SUPPLIED INFORMATION:
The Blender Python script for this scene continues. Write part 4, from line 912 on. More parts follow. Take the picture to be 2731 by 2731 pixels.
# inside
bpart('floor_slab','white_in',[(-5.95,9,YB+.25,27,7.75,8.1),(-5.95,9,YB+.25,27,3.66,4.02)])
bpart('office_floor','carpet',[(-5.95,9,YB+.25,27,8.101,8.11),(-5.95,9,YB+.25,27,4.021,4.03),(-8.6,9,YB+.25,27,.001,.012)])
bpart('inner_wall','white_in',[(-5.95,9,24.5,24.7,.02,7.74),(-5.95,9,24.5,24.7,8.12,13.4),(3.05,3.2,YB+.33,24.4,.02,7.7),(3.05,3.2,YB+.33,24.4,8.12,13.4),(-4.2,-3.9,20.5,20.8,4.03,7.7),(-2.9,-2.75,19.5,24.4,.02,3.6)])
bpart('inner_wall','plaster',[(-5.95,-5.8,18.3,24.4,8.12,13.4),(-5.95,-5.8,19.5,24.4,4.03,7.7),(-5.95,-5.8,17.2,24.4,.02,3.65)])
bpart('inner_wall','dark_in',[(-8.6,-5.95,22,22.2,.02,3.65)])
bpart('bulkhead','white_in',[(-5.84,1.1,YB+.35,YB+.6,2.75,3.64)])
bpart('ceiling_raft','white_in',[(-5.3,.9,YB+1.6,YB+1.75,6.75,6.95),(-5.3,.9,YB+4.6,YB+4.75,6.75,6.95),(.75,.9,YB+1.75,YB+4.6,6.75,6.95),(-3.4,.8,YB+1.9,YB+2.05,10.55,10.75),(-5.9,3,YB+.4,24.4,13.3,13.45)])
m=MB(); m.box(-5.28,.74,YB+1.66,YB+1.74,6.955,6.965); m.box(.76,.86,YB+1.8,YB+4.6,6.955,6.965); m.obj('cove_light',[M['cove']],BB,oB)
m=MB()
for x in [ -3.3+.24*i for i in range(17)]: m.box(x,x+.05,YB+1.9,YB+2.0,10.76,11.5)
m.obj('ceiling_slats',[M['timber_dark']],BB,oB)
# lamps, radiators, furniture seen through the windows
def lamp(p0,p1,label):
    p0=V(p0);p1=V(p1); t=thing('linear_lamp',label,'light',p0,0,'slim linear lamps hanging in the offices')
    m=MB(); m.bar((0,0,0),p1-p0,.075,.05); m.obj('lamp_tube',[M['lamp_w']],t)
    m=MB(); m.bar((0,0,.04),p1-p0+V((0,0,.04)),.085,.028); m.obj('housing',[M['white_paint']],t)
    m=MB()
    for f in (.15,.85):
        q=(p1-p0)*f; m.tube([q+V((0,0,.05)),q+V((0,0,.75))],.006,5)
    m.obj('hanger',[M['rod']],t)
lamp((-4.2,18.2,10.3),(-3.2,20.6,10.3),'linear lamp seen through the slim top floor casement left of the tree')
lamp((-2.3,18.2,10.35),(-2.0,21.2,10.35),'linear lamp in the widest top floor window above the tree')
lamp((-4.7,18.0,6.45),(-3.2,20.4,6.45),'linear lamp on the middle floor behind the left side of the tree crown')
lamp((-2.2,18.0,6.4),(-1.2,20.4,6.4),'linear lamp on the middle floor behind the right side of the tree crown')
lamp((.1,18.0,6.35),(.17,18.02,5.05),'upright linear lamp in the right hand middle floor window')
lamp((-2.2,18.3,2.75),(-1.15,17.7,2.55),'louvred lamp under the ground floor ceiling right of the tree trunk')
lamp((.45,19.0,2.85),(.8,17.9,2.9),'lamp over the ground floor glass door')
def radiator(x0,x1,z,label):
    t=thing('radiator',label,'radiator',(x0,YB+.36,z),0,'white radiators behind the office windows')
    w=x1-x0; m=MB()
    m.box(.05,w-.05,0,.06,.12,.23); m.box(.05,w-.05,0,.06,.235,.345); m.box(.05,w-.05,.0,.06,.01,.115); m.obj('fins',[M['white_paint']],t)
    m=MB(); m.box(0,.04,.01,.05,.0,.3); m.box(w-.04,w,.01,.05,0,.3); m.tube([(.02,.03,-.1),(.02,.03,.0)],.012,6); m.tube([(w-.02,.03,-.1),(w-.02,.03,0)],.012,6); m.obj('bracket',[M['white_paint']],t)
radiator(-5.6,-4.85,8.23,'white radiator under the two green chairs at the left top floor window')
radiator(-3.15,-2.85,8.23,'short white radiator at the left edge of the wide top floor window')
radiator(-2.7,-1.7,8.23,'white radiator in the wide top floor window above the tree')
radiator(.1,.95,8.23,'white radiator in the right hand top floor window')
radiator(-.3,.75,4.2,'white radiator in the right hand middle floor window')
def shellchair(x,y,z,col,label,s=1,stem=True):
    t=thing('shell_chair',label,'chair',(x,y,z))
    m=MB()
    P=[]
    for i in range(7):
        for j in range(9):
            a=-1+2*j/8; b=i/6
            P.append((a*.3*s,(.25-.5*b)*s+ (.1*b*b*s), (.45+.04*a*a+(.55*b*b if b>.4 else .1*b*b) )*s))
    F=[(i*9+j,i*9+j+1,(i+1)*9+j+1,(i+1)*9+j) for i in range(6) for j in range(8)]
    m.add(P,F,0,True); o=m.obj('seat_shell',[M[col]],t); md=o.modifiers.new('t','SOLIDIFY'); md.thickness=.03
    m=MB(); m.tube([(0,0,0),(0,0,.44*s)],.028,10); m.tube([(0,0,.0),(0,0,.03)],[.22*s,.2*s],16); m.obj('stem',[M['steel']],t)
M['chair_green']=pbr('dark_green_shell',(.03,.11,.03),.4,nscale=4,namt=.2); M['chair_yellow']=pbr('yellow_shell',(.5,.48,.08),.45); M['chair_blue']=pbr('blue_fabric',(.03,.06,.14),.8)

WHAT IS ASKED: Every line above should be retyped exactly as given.

RESULT OF THIS EXERCISE:
The Blender Python script for this scene continues. Write part 4, from line 912 on. More parts follow. Take the picture to be 2731 by 2731 pixels.
# inside
bpart('floor_slab','white_in',[(-5.95,9,YB+.25,27,7.75,8.1),(-5.95,9,YB+.25,27,3.66,4.02)])
bpart('office_floor','carpet',[(-5.95,9,YB+.25,27,8.101,8.11),(-5.95,9,YB+.25,27,4.021,4.03),(-8.6,9,YB+.25,27,.001,.012)])
bpart('inner_wall','white_in',[(-5.95,9,24.5,24.7,.02,7.74),(-5.95,9,24.5,24.7,8.12,13.4),(3.05,3.2,YB+.33,24.4,.02,7.7),(3.05,3.2,YB+.33,24.4,8.12,13.4),(-4.2,-3.9,20.5,20.8,4.03,7.7),(-2.9,-2.75,19.5,24.4,.02,3.6)])
bpart('inner_wall','plaster',[(-5.95,-5.8,18.3,24.4,8.12,13.4),(-5.95,-5.8,19.5,24.4,4.03,7.7),(-5.95,-5.8,17.2,24.4,.02,3.65)])
bpart('inner_wall','dark_in',[(-8.6,-5.95,22,22.2,.02,3.65)])
bpart('bulkhead','white_in',[(-5.84,1.1,YB+.35,YB+.6,2.75,3.64)])
bpart('ceiling_raft','white_in',[(-5.3,.9,YB+1.6,YB+1.75,6.75,6.95),(-5.3,.9,YB+4.6,YB+4.75,6.75,6.95),(.75,.9,YB+1.75,YB+4.6,6.75,6.95),(-3.4,.8,YB+1.9,YB+2.05,10.55,10.75),(-5.9,3,YB+.4,24.4,13.3,13.45)])
m=MB(); m.box(-5.28,.74,YB+1.66,YB+1.74,6.955,6.965); m.box(.76,.86,YB+1.8,YB+4.6,6.955,6.965); m.obj('cove_light',[M['cove']],BB,oB)
m=MB()
for x in [ -3.3+.24*i for i in range(17)]: m.box(x,x+.05,YB+1.9,YB+2.0,10.76,11.5)
m.obj('ceiling_slats',[M['timber_dark']],BB,oB)
# lamps, radiators, furniture seen through the windows
def lamp(p0,p1,label):
    p0=V(p0);p1=V(p1); t=thing('linear_lamp',label,'light',p0,0,'slim linear lamps hanging in the offices')
    m=MB(); m.bar((0,0,0),p1-p0,.075,.05); m.obj('lamp_tube',[M['lamp_w']],t)
    m=MB(); m.bar((0,0,.04),p1-p0+V((0,0,.04)),.085,.028); m.obj('housing',[M['white_paint']],t)
    m=MB()
    for f in (.15,.85):
        q=(p1-p0)*f; m.tube([q+V((0,0,.05)),q+V((0,0,.75))],.006,5)
    m.obj('hanger',[M['rod']],t)
lamp((-4.2,18.2,10.3),(-3.2,20.6,10.3),'linear lamp seen through the slim top floor casement left of the tree')
lamp((-2.3,18.2,10.35),(-2.0,21.2,10.35),'linear lamp in the widest top floor window above the tree')
lamp((-4.7,18.0,6.45),(-3.2,20.4,6.45),'linear lamp on the middle floor behind the left side of the tree crown')
lamp((-2.2,18.0,6.4),(-1.2,20.4,6.4),'linear lamp on the middle floor behind the right side of the tree crown')
lamp((.1,18.0,6.35),(.17,18.02,5.05),'upright linear lamp in the right hand middle floor window')
lamp((-2.2,18.3,2.75),(-1.15,17.7,2.55),'louvred lamp under the ground floor ceiling right of the tree trunk')
lamp((.45,19.0,2.85),(.8,17.9,2.9),'lamp over the ground floor glass door')
def radiator(x0,x1,z,label):
    t=thing('radiator',label,'radiator',(x0,YB+.36,z),0,'white radiators behind the office windows')
    w=x1-x0; m=MB()
    m.box(.05,w-.05,0,.06,.12,.23); m.box(.05,w-.05,0,.06,.235,.345); m.box(.05,w-.05,.0,.06,.01,.115); m.obj('fins',[M['white_paint']],t)
    m=MB(); m.box(0,.04,.01,.05,.0,.3); m.box(w-.04,w,.01,.05,0,.3); m.tube([(.02,.03,-.1),(.02,.03,.0)],.012,6); m.tube([(w-.02,.03,-.1),(w-.02,.03,0)],.012,6); m.obj('bracket',[M['white_paint']],t)
radiator(-5.6,-4.85,8.23,'white radiator under the two green chairs at the left top floor window')
radiator(-3.15,-2.85,8.23,'short white radiator at the left edge of the wide top floor window')
radiator(-2.7,-1.7,8.23,'white radiator in the wide top floor window above the tree')
radiator(.1,.95,8.23,'white radiator in the right hand top floor window')
radiator(-.3,.75,4.2,'white radiator in the right hand middle floor window')
def shellchair(x,y,z,col,label,s=1,stem=True):
    t=thing('shell_chair',label,'chair',(x,y,z))
    m=MB()
    P=[]
    for i in range(7):
        for j in range(9):
            a=-1+2*j/8; b=i/6
            P.append((a*.3*s,(.25-.5*b)*s+ (.1*b*b*s), (.45+.04*a*a+(.55*b*b if b>.4 else .1*b*b) )*s))
    F=[(i*9+j,i*9+j+1,(i+1)*9+j+1,(i+1)*9+j) for i in range(6) for j in range(8)]
    m.add(P,F,0,True); o=m.obj('seat_shell',[M[col]],t); md=o.modifiers.new('t','SOLIDIFY'); md.thickness=.03
    m=MB(); m.tube([(0,0,0),(0,0,.44*s)],.028,10); m.tube([(0,0,.0),(0,0,.03)],[.22*s,.2*s],16); m.obj('stem',[M['steel']],t)
M['chair_green']=pbr('dark_green_shell',(.03,.11,.03),.4,nscale=4,namt=.2); M['chair_yellow']=pbr('yellow_shell',(.5,.48,.08),.45); M['chair_blue']=pbr('blue_fabric',(.03,.06,.14),.8)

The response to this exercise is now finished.